I am creating a simple spaceship sim with 6DOF flying.
For the ships' angle, I use a quaternion and with the keyboard, I can change yaw, pitch and roll separately which result in three quaternions which are multiplied into the current rotation. The rotation force is limited by a value [-1.0 ... 1.0] and is built up gradually, not only to simulate joystick controls on the keyboard, but also because it feels realistic that the thrusters must build up their power.
Then, I also have a throttle [0.0 ... 1.0] which makes the ship move in the direction of the rotation.
Now, I am trying to create an autopilot and the first thing I need is auto-aim. When I am looking at a planet in front of me and I want the autopilot to move to the planet behind me, I need it to handle the rotation and the thruster to get there.
Simply doing quaternion interpolation (slerp) is not acceptable as this does not allow me to limit the thrust-force (or in other words, I would not be able to know how much my thrusters would be burning). Also, this would not take the building up of the power for the thrusters.

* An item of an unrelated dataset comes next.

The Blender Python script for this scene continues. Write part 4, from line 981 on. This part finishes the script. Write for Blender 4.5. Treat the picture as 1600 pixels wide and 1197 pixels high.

I have tried just coding it as it feels, taking the polar directions of where I am looking at and the polar direction of where I am going to and just adjust yaw and pitch thrusters to rotate there, but as you know, rotation with quaternions isn't as linear as I would hope and the result is constantly reviewed which not only makes it look unnatural but also makes it do spirally smaller getting circles around the target because of the thruster-forces which I don't really know how to calculate accurately because of the same reason.

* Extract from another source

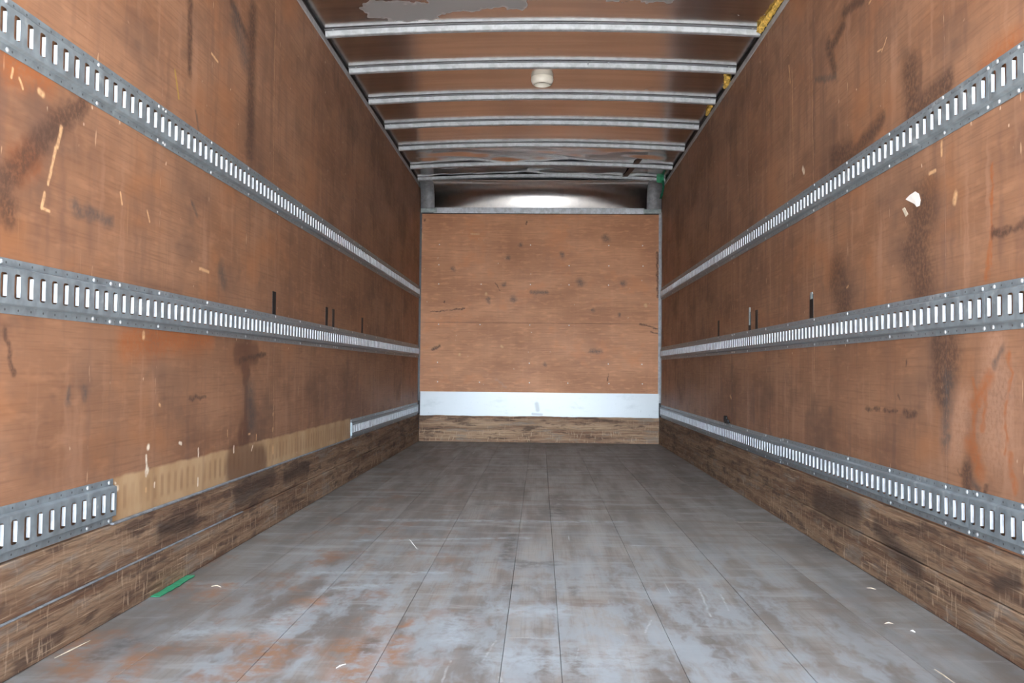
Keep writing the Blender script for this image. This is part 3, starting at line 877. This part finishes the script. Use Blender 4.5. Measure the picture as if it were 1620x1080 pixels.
# ------------------------------------------------------------------ slotted steel rails on the side walls
SLOT_W, SLOT_Z0, SLOT_Z1, LIP = 0.0230, 0.0345, 0.0905, 0.0085
def rail_mesh(length, first, s, y_world0):
    """Pressed hat-section rail with punched slots; first = y of the first slot's near edge.
    Local x points into the room (sign s), y along the wall, z up."""
    bm = bmesh.new()
    D, H = RAIL_D, RAIL_H
    def V(x, y, z):
        return bm.verts.new((s * x, y, z))
    def quad(a, b, c, d):
        bm.faces.new((V(*a), V(*b), V(*c), V(*d)))
    zs_lo = [(0.0015, 0.0), (0.0020, 0.0180), (D - 0.001, 0.0215), (D, 0.0235)]
    zs_hi = [(D, H - 0.0235), (D - 0.001, H - 0.0215), (0.0020, H - 0.0180), (0.0015, H)]
    for prof in (zs_lo, zs_hi):
        for (xa, za), (xb, zb) in zip(prof, prof[1:]):
            quad((xa, 0, za), (xa, length, za), (xb, length, zb), (xb, 0, zb))
    # edges of the sheet
    for z in (0.0, H):
        quad((0, 0, z), (0, length, z), (0.0015, length, z), (0.0015, 0, z))
    for y in (0, length):
        prof = zs_lo + zs_hi
        vs_ = [V(x, y, z) for x, z in prof] + [V(0, y, H), V(0, y, 0)]
        if y == 0 or True:
            bm.faces.new(vs_)
    zf0, zf1 = 0.0235, H - 0.0235
    quad((D, 0, zf0), (D, length, zf0), (D, length, SLOT_Z0), (D, 0, SLOT_Z0))
    quad((D, 0, SLOT_Z1), (D, length, SLOT_Z1), (D, length, zf1), (D, 0, zf1))
    y = 0.0
    c = 0.0042
    k = first
    while k < 0.008:
        k += PITCH_S
    while k + SLOT_W < length - 0.006:
        a, b = k, k + SLOT_W
        quad((D, y, SLOT_Z0), (D, a, SLOT_Z0), (D, a, SLOT_Z1), (D, y, SLOT_Z1))
        # clipped slot corners
        for (ya, za, dy, dz) in ((a, SLOT_Z0, c, c), (b, SLOT_Z0, -c, c), (a, SLOT_Z1, c, -c), (b, SLOT_Z1, -c, -c)):
            bm.faces.new((V(D, ya, za), V(D, ya + dy, za), V(D, ya, za + dz)))
        # lips turned in towards the wall on both long sides
        for yy, lean in ((a, -0.0008), (b, -0.0012)):
            quad((D, yy, SLOT_Z0 + c), (D - LIP, yy + lean, SLOT_Z0 + c), (D - LIP, yy + lean, SLOT_Z1 - c), (D, yy, SLOT_Z1 - c))
            bm.faces.ensure_lookup_table()
            bm.faces[-1].material_index = 1
        y = b
        k += PITCH_S
    quad((D, y, SLOT_Z0), (D, length, SLOT_Z0), (D, length, SLOT_Z1), (D, y, SLOT_Z1))
    bmesh.ops.remove_doubles(bm, verts=bm.verts, dist=0.00005)
    me = bpy.data.meshes.new('rail_strip')
    bmesh.ops.recalc_face_normals(bm, faces=bm.faces)
    bm.to_mesh(me)
    bm.free()
    me.materials.append(M_RAIL)
    me.materials.append(M_LIP)
    return me

def rail(side, y0, y1, zc, near_edge, label, stud, screws=True, x_off=0.0):
    s = 1 if side == 'L' else -1
    gap = near_edge - (PITCH_S - SLOT_W) / 2          # lengths are cut midway between two slots
    if y0 > 1.0:
        y0 = gap + round((y0 - gap) / PITCH_S) * PITCH_S + 0.0008
    if y1 < 8.4:
        y1 = gap + round((y1 - gap) / PITCH_S) * PITCH_S - 0.0008
    first = (near_edge - y0) % PITCH_S
    X = (XL if s > 0 else XR) + s * (0.001 + x_off)
    e = empty('slotted_rail', (X, y0, zc - RAIL_H / 2))
    tag(e, label, 'rail', 'slotted steel rails along the side walls')
    link('rail_strip', rail_mesh(y1 - y0, first, s, y0), e, M_RAIL)
    ys = []
    k = math.ceil((max(y0, 1.75) - stud) / 0.4064)
    while stud + k * 0.4064 < y1 - 0.02:
        ys.append(stud + k * 0.4064)
        k += 1
    ys += [y1 - 0.025] if y1 < 8.5 else []
    ys += [y0 + 0.025] if y0 > 1.8 else []
    for yv in ys:
        for z in (0.0095, RAIL_H - 0.0095):
            sc = link('screw', screw_me, e)
            sc.location = (s * 0.0019, yv - y0 + random.uniform(-0.006, 0.006), z + random.uniform(-0.002, 0.002))
            sc.rotation_euler = (0, s * math.pi / 2, 0)
    return e

ZL, ZM, ZU = 0.3265, 0.8835, 1.4665
SL, SR = 3.93, 3.812
rail('L', Y0 + 0.02, 2.700, ZU, 1.909, 'upper rail on the left wall, length nearest the camera', SL)
rail('L', 2.700, 5.750, ZU, 1.909, 'upper rail on the left wall, middle length', SL)
rail('L', 5.750, 8.58, ZU, 1.909, 'upper rail on the left wall, far length reaching the front corner', SL)
rail('L', Y0 + 0.02, 2.431, ZM, 1.938, 'middle-height rail on the left wall, length nearest the camera', SL)
rail('L', 2.431, 5.081, ZM, 1.938, 'middle-height rail on the left wall, central length below two of the dark slots', SL)
rail('L', 5.081, 8.58, ZM, 1.938, 'middle-height rail on the left wall, far length ending at the front corner', SL)
rail('L', Y0 + 0.02, 2.430, ZL, 1.952, 'lowest rail on the left wall, near piece that ends at the tan patch', SL)
rail('L', 5.567, 8.58, ZL - 0.006, 1.952, 'lowest rail on the left wall, far piece beyond the tan patch', SL, x_off=0.0)
rail('R', Y0 + 0.02, 2.320, ZU, 2.197 - SLOT_W, 'upper rail on the right wall, length nearest the camera', SR)
rail('R', 2.320, 5.420, ZU, 2.197 - SLOT_W, 'upper rail on the right wall, middle length above the white paper scrap', SR)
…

Can anyone give me some tips and/or point me to a solution?
The math currently is like this:
yaw_thruster, pitch_thruster, roll_thruster are values between [-1 ... 1] and are added with a factor in function of passed time.
rot_x_axis, rot_y_axis, rot_z_axis are axis-angle quaternions with the thruster values * passed time as angle.
They are all multiplied with the ship rotation on every frame and I normalize the ship rotation from time to time to handle precision errors.
I calculate polar direction vectors by calculating the (normalized) z-axis from the rotation and then: theta = atan2(z.x, -z.z), phi = acos(z.y).
These things all seem to work perfectly.